The proliferation of plateless cars on the road has become a shelter for crime gangs. Police reports recur with alarming frequency that hoods use such cars for robbery and kidnapping. It was with this in mind that the National Anti-Kidnapping Task Force decided to itself enforce the no plate-no travel rule. But the minute Naktaf chief Angelo Reyes announced it, car owners flooded radio stations with complaints.

Implementation starts in Metro Manila today. In the rest of the country, next month. On the first five days, joint police-military patrols will pull over plateless cars to warn drivers. Starting March 15 the drivers will be arrested, their cars impounded. There is to be no exemption. The lead enforcer is the dreaded PNP-Traffic Management Group, notorious for trigger-happy operatives and summary executions of crime suspects.

Reyes’s drive is expected to send a stampede of car owners pleading with the LTO for replacement of lost plates. There, they will join car agents who have long been in line, waiting two to eight weeks for the release of new plates to customers.

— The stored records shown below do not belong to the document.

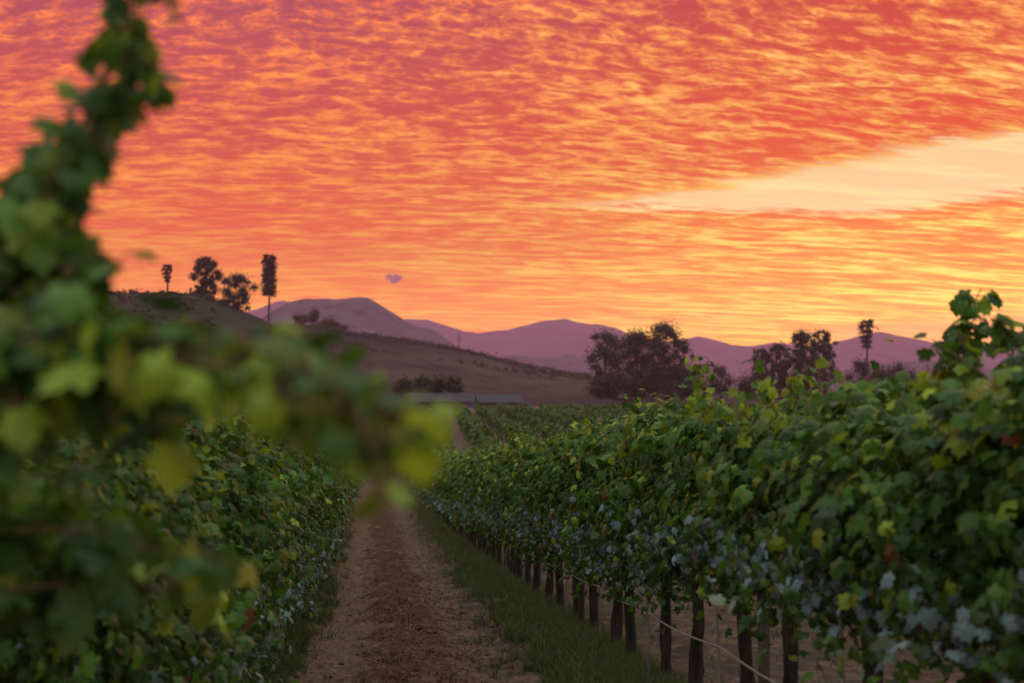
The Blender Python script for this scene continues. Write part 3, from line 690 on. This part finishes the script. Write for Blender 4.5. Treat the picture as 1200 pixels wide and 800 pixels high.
# hilltop trees at the left
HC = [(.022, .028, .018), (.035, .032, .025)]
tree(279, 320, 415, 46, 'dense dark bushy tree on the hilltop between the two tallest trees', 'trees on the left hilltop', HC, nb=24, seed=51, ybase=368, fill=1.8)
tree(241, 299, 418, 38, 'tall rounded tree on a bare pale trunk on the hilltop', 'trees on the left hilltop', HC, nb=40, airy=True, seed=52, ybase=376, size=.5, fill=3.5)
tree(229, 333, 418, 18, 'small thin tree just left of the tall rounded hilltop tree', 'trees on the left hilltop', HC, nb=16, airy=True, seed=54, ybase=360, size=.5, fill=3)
def palm(px, ytop, ybase, D, w, label, layers, name='palm_tree', long_crown=None, group=None, seed=0, catg='palm'):
    rng = np.random.default_rng(500 + seed); b = P(px, ybase, D); H = P(px, ytop, D)[2] - b[2]; wm = w / F * D
    t = empty(name, tuple(b)); tag(t, label, catg, group)
    link('trunk', mesh_from('trunk', *tube(spline([(0, 0, -1), (.1, 0, H * .4), (0, 0, H * .95)], 10), np.linspace(.32, .2, 10), 8, .05, rng)), M_TRUNK, t)
    z0 = H * (1 - long_crown) if long_crown else H - wm * .5; parts = []
    for Lr in range(layers):
        zc = z0 + (H - z0 - (.3 if long_crown else wm * .25)) * (Lr / max(1, layers - 1)); nf = 19; tl = Lr / max(1, layers - 1); prof = float(np.interp(tl, [0, .25, .5, .75, .9, 1], [.8, 1, .85, .95, 1, .75] if layers > 10 else [.35, .5, .6, .95, 1, .6]))
        for f in range(nf):
            a = rng.uniform(0, 6.28); e = rng.uniform(-.9, 1.0) if not long_crown else rng.uniform(-.35, .5); ln = wm / 2 * rng.uniform(.6, 1.1) * prof
            c = np.array([[math.cos(a) * ln * s * math.cos(e), math.sin(a) * ln * s * math.cos(e), zc + ln * s * math.sin(e) * .8 - .25 * ln * s * s] for s in np.linspace(.05, 1, 7)])
            m_ = 34; s = rng.integers(1, 7, m_); p = c[s] + rng.normal(0, .05 * wm, (m_, 3)) * (s / 6)[:, None]
            parts.append(scatter(LEAF_Q, p, rng.normal(0, 1, (m_, 3)), rng.normal(0, .5, (m_, 3)) + [math.cos(a), math.sin(a), -.4], rng.uniform(.22, .48, m_), np.asarray(HC)[rng.integers(0, 2, m_)] * rng.uniform(.7, 1.4, (m_, 1))))
            parts.append(tuple(list(tube(c, .05, 3)) + [np.tile([.04, .035, .025], (7 * 3 + 2, 1))]))
    V, T, C = cat3(parts); link('crown', mesh_from('crown', V, T, C, smooth_=False), M_TREE, t); return t
palm(1016, 375, 436, 384, 27, 'fan palm with round tufted head against the far mountains', 6, long_crown=.50, group='palms on the skyline', seed=1)
palm(196, 310, 344, 419, 15, 'small palm at the left end of the hilltop, against the sky', 5, long_crown=.55, group='palms on the skyline', seed=2)
palm(315, 299, 372, 416, 19, 'tall narrow columnar tree on a bare trunk at the right end of the hilltop', 14, name='columnar_tree', long_crown=.62, group='trees on the left hilltop', seed=3, catg='tree')
palm(1008, 424, 440, 382, 9, 'tiny young palm at the foot of the tall fan palm', 2, group='palms on the skyline', seed=4)

# utility pole on the ridge
b = P(538, 411, 600); t = empty('utility_pole', tuple(b)); tag(t, 'thin utility pole with crossarms standing alone on the brown ridge', 'utility pole')
H = P(538, 391, 600)[2] - b[2]
link('pole', mesh_from('pole', *tube([(0, 0, -2), (0, 0, H)], [.24, .18], 8)), M_POST, t)
for zc in (.93, .78, .63):
    link('crossarm', mesh_from('crossarm', *box(-1.1, 1.1, -.3, -.14, H * zc - .1, H * zc + .1)), M_POST, t)

# long low sheds behind the vineyard
M_ROOF = flat_mat('shed_roof', (.045, .043, .050), .85, .5, .6, .2); M_WALL = flat_mat('shed_wall', (.10, .085, .085), .8, .2, .8); M_DOOR = flat_mat('shed_door', (.05, .045, .05), .6)
for px0, px1, D, yt, yb, lb in ((480, 557, 252, 460.5, 470, 'long low shed with pale metal roof, left of the pair behind the vineyard'), (559, 612, 256, 462, 471, 'shorter low shed with blue-grey metal roof, right of the pair behind the vineyard')):
    a, c = P(px0, yb, D), P(px1, yb, D); w_ = c[0] - a[0]; zt = P(px0, yt, D)[2]; z0 = -2.3; h = zt - z0
    t = empty('shed', ((a[0] + c[0]) / 2, D, z0)); tag(t, lb, 'shed', 'sheds behind the vineyard')
    link('wall', mesh_from('wall', *box(-w_ / 2 + .2, w_ / 2 - .2, 0, 7, -.5, h * .52), smooth_=False), M_WALL, t)
    V = np.array([(-w_/2, -.4, h*.50), (w_/2, -.4, h*.50), (w_/2, 3.5, h), (-w_/2, 3.5, h), (-w_/2, 7.4, h*.50), (w_/2, 7.4, h*.50)] + [(-w_/2, -.4, h*.43), (w_/2, -.4, h*.43), (w_/2, 3.5, h-.2), (-w_/2, 3.5, h-.2), (-w_/2, 7.4, h*.43), (w_/2, 7.4, h*.43)])
    Q = [(0,1,2,3),(3,2,5,4),(7,6,9,8),(8,9,10,11),(0,6,7,1),(4,5,11,10),(0,3,9,6),(3,4,10,9),(1,7,8,2),(2,8,11,5)]
    link('roof', mesh_from('roof', V, np.array(Q), smooth_=False, k=4), M_ROOF, t)
    for q in range(int(w_ / 3)):
        x = -w_ / 2 + 1.2 + q * 3; link('door', mesh_from('door', *box(x, x + 1.1, -.04, .04, -.3, h * .42), smooth_=False), M_DOOR, t)
# ridge scrub: dark brush that roughens the skyline of the hillside and the mesa
pr = []; rng = np.random.default_rng(8)
for n_, px0, px1, D0, D1, hm, nmn in ((1500, 330, 760, 500, 640, 1.3, 'hillside'), (500, -300, 250, 300, 420, 1.2, 'knoll')):
    for _ in range(n_):
        px = rng.uniform(px0, px1); D = D0 + (D1 - D0) * rng.random() ** .5; q = P(px, 400, D); r_ = math.hypot(q[0], D)
        z = RIDGES[nmn](q[0], D)
        if mn.noise((q[0] * .02, D * .02, 1)) < .02 and D < D1 - 30: continue
        s = hm * rng.uniform(.4, 1.2); pr.append((q[0], D, z + s * .3, s * 1.3, s * .8))
V, T, C = blob_crown(rng, pr, 8, .9, [(.03, .028, .022), (.045, .036, .03)])
tag(link('scrub', mesh_from('scrub', V, T, C, smooth_=False), M_TREE), 'low dark scrub dotted over the brown hillside', 'scrub', kind='stuff')

# ------------------------------------------------------------------ haze
m, out = newmat('haze_air'); pv = N.new('ShaderNodeVolumePrincipled')
pv.inputs['Color'].default_value = (1., .47, .74, 1); pv.inputs['Density'].default_value = 1.5e-4; pv.inputs['Anisotropy'].default_value = .35
L.new(pv.outputs[0], out.inputs['Volume'])
hz = link('haze', mesh_from('haze', *box(-5600, 6200, -1000, 5300, -16, 275), smooth_=False), m); tag(hz, kind='stuff', label='thin pink evening haze over the valley', cat='haze')
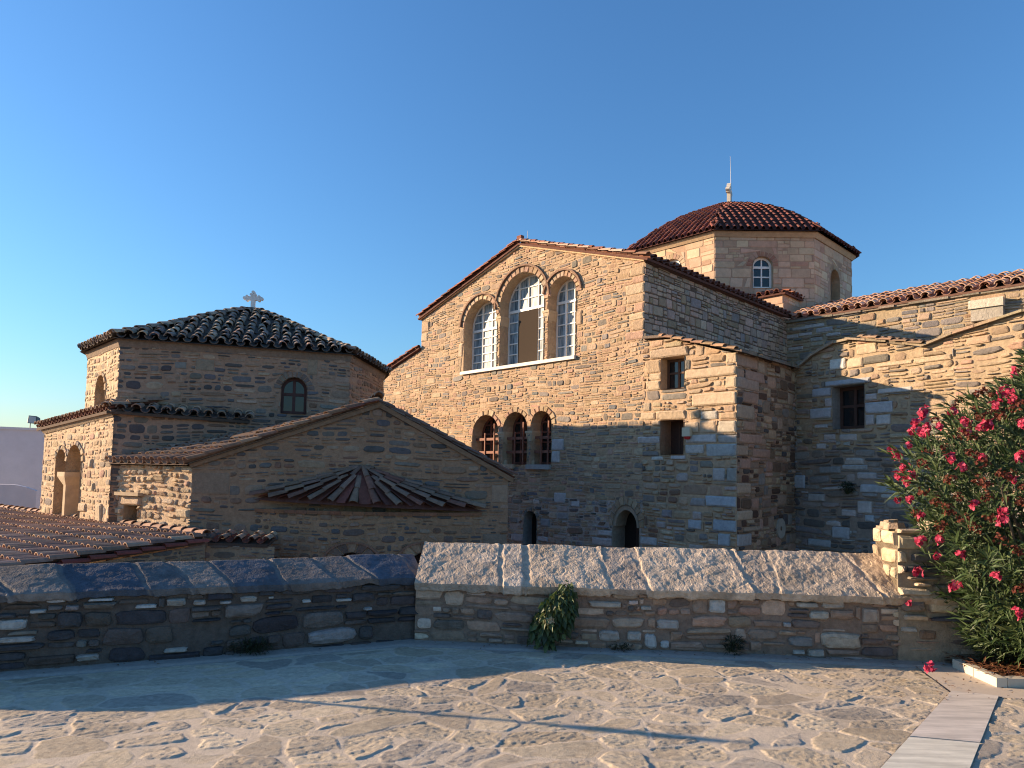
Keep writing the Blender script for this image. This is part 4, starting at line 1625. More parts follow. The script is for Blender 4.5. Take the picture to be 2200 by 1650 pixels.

Why the LTO is slow to issue plates is part of its corrupt system. It takes only a few minutes to machine-emboss and laminate a metal sheet. The delay is in transporting the fresh plates from the LTO central shop to branches nationwide. Knowing that such delay worries a new car buyer enough to contemplate shortcuts, sly LTO personnel employ more dilatory tactics through an endless string of plate-release signatories. Consequently the buyer, through the car dealer, bribes the LTO branch for an easier time. P500 usually does the trick. With annual vehicle sales of 100,000 units, it’s a P50-million racket. That amount will rise with the additional queues for replacement plates. Grafters are quick to adapt to new opportunities for extortion, like the no plate-no travel drive.

Old plates are often lost not to corrosion but to thieves. Stolen plates are installed on getaway cars of robbers and kidnappers. Policemen often are stumped when tracking down a hot vehicle whose make and color do not tally with the plate number in the LTO file. To avoid this, Reyes can go hi-tech. Naktaf units assigned to apprehend plateless cars must also be equipped with laptops connected wireless to the LTO’s computer database. That way a plateless car can be checked on the spot if reported as stolen or the owner simply avoided the LTO extortion line. Cars with plates, but whose riders act suspiciously, can also be checked in seconds if the engine and chassis numbers jibe with the registration numbers on file. That way, the Naktaf can take on the additional task of curbing "carnapping." After all, its lead TMG’s main task is to arrest car thieves and recover stolen cars.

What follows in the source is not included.